И актеры, размышляя, подхватывали, впитывали его идеи и замыслы, что-то «присваивали» — и когда повторяли это второй, третий раз, то все, выдаваемое режиссером, уже становилось для них своим. После этого успокаивалось актерское самолюбие — «это не я придумал!» — и только тогда, освободившись от мысли о «навязанном», актер способен творить самостоятельно. Он только тогда и становится актером, когда действует, держа в уме задачу режиссера, но в полном согласии с собственным представлением, оставаясь свободным.

Очень трудно формулировать суть актерской профессии — получается какое-то умствование. Театр, как любое искусство, дело живое. Можно ли сформулировать живое?

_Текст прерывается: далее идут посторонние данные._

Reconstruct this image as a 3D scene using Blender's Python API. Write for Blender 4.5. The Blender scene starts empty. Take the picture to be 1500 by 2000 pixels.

Ясно одно: хороший режиссер стремится затронуть само существо актерское — тогда возможен художественный результат. Только когда актер свободен, интуиция выплывает из глубин, и актер питается ею, — только тогда, видимо, и начинается что-то похожее на совместный творческий процесс режиссера и актера.

Но лидер в театре может быть только один — режиссер. Многие актеры сегодня рвутся в режиссуру, но что-то не видно результата. Это совершенно иная профессия — с ней надо родиться. К сожалению, человек так устроен, что с возрастом теряет взгляд на себя со стороны, — и не видит, что взялся не за свое дело.


Так или иначе, актер оттягивает момент, когда он начнет выполнение чужого задания, когда он вступит в игру под названием Театр, но как бы следуя только чужим правилам игры, придуманным режиссером. Актеру неловко тут же повторить то, что режиссер показывает, выполнить то, что он просит, потому что тогда его участие кажется минимальным.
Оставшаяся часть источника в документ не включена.